Question regarding u-substitution

[Potatochip911]

Homework Statement

I guess it's actually trig substitution...
To demonstrate I'll use the integral of $$ \int \dfrac{x \cdot \ln(x)}{\sqrt{x^2-1}} \cdot dx$$

Homework Equations

3. The Attempt at a Solution [/B]
$$ x=\sec\theta \\ dx=\sec\theta \cdot \tan\theta \\ \int \dfrac{\sec\theta \cdot \ln\sec\theta \cdot \sec\theta \cdot \tan\theta}{\sqrt{\sec^2\theta-1}} \cdot d\theta$$
$$ \int \sec^2\theta \cdot \ln\sec\theta \cdot d\theta $$
Everything in this equation is in terms of $\sec\theta$ which is what I said x is equal to earlier. However, if I sub x back in for $\sec\theta$ and do integration by parts I end up getting the wrong answer. In the answer key they do the integration by parts with the $\theta$ variable and when they change back to x get a completely different answer than me.
For reference the answer I got was $\dfrac{x^3 \cdot lnx}{3} - \dfrac{x^3}{9} + C$ and their answer is $ln|x| \sqrt{x^2-1} - \sqrt{x^2-1} + arcsec(x)+ C$
Okay so I think my mistake is that I did not replace $d\theta$ in terms of $dx$

 

[SteamKing]

Homework Statement

I guess it's actually trig substitution...
To demonstrate I'll use the integral of $$ \int \dfrac{x \cdot \ln(x)}{\sqrt{x^2-1}} \cdot dx$$

Homework Equations

3. The Attempt at a Solution [/B]
$$ x=\sec\theta \\ dx=\sec\theta \cdot \tan\theta \\ \int \dfrac{\sec\theta \cdot \ln\sec\theta \cdot \sec\theta \cdot \tan\theta}{\sqrt{\sec^2\theta-1}} \cdot d\theta$$
$$ \int \sec^2\theta \cdot \ln\sec\theta \cdot d\theta $$
Everything in this equation is in terms of $\sec\theta$ which is what I said x is equal to earlier. However, if I sub x back in for $\sec\theta$ and do integration by parts I end up getting the wrong answer. In the answer key they do the integration by parts with the $\theta$ variable and when they change back to x get a completely different answer than me.
For reference the answer I got was $\dfrac{x^3 \cdot lnx}{3} - \dfrac{x^3}{9} + C$ and their answer is $ln|x| \sqrt{x^2-1} - \sqrt{x^2-1} + arcsec(x)+ C$
Okay so I think my mistake is that I did not replace $d\theta$ in terms of $dx$

If you are going to use integration by parts anyway, taking a detour thru the Trig Zone may not be the ideal approach for this integral.

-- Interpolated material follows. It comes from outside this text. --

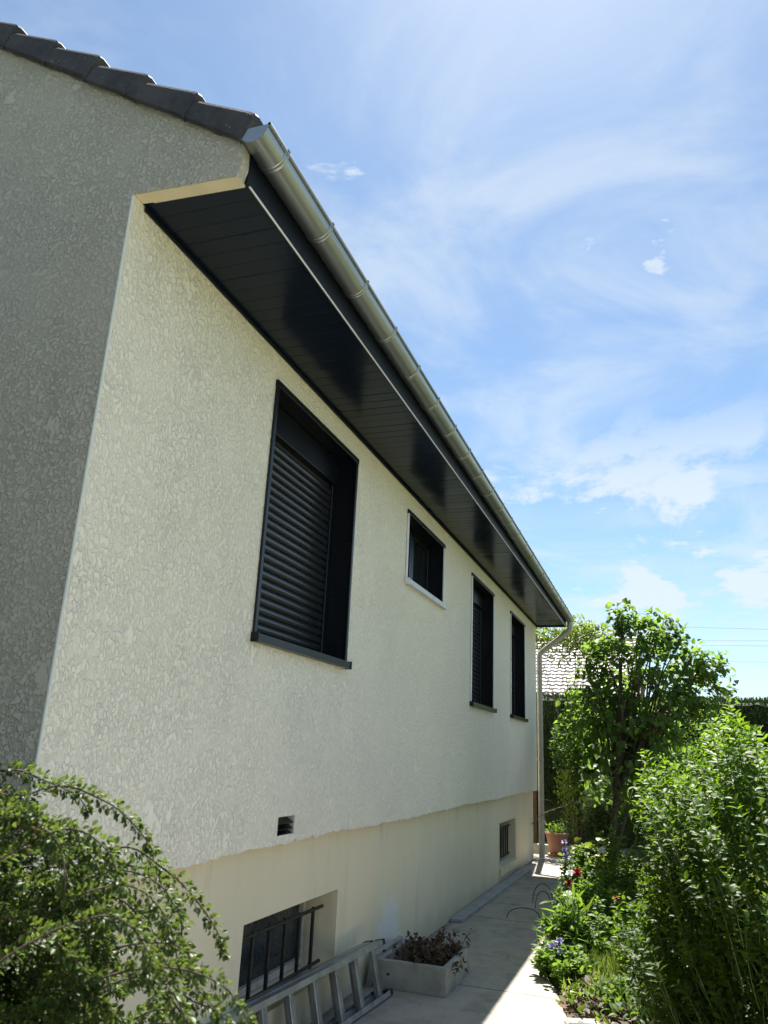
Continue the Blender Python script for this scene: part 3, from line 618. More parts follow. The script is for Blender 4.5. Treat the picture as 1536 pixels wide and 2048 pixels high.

Have you tried taking the integrand as is and finding a suitable u and dv for IBP?

 

[SammyS]

Homework Statement

I guess it's actually trig substitution...
To demonstrate I'll use the integral of $$ \int \dfrac{x \cdot \ln(x)}{\sqrt{x^2-1}} \cdot dx$$

Homework Equations

3. The Attempt at a Solution [/B]
$$ x=\sec\theta \\ dx=\sec\theta \cdot \tan\theta \\ \int \dfrac{\sec\theta \cdot \ln\sec\theta \cdot \sec\theta \cdot \tan\theta}{\sqrt{\sec^2\theta-1}} \cdot d\theta$$
$$ \int \sec^2\theta \cdot \ln\sec\theta \cdot d\theta $$
Everything in this equation is in terms of $\sec\theta$ which is what I said x is equal to earlier. However, if I sub x back in for $\sec\theta$ and do integration by parts I end up getting the wrong answer. In the answer key they do the integration by parts with the $\theta$ variable and when they change back to x get a completely different answer than me.
For reference the answer I got was $\dfrac{x^3 \cdot lnx}{3} - \dfrac{x^3}{9} + C$ and their answer is $ln|x| \sqrt{x^2-1} - \sqrt{x^2-1} + arcsec(x)+ C$
Okay so I think my mistake is that I did not replace $d\theta$ in terms of $dx$

Yes, forgetting to handle dθ with care would cause a problem.

As you might expect, that will simply change the integral back to its original form.

 

[Potatochip911]

If you are going to use integration by parts anyway, taking a detour thru the Trig Zone may not be the ideal approach for this integral.

Have you tried taking the integrand as is and finding a suitable u and dv for IBP?

Yea although I personally find it easier to integrate after using substitutions to get rid of the roots.

 

[SteamKing]

Yea although I personally find it easier to integrate after using substitutions to get rid of the roots.

Looks like there's roots in the book's solution.

In any event, you should always differentiate what you obtain for the integral (or even what the book says) to check that it returns the original integrand.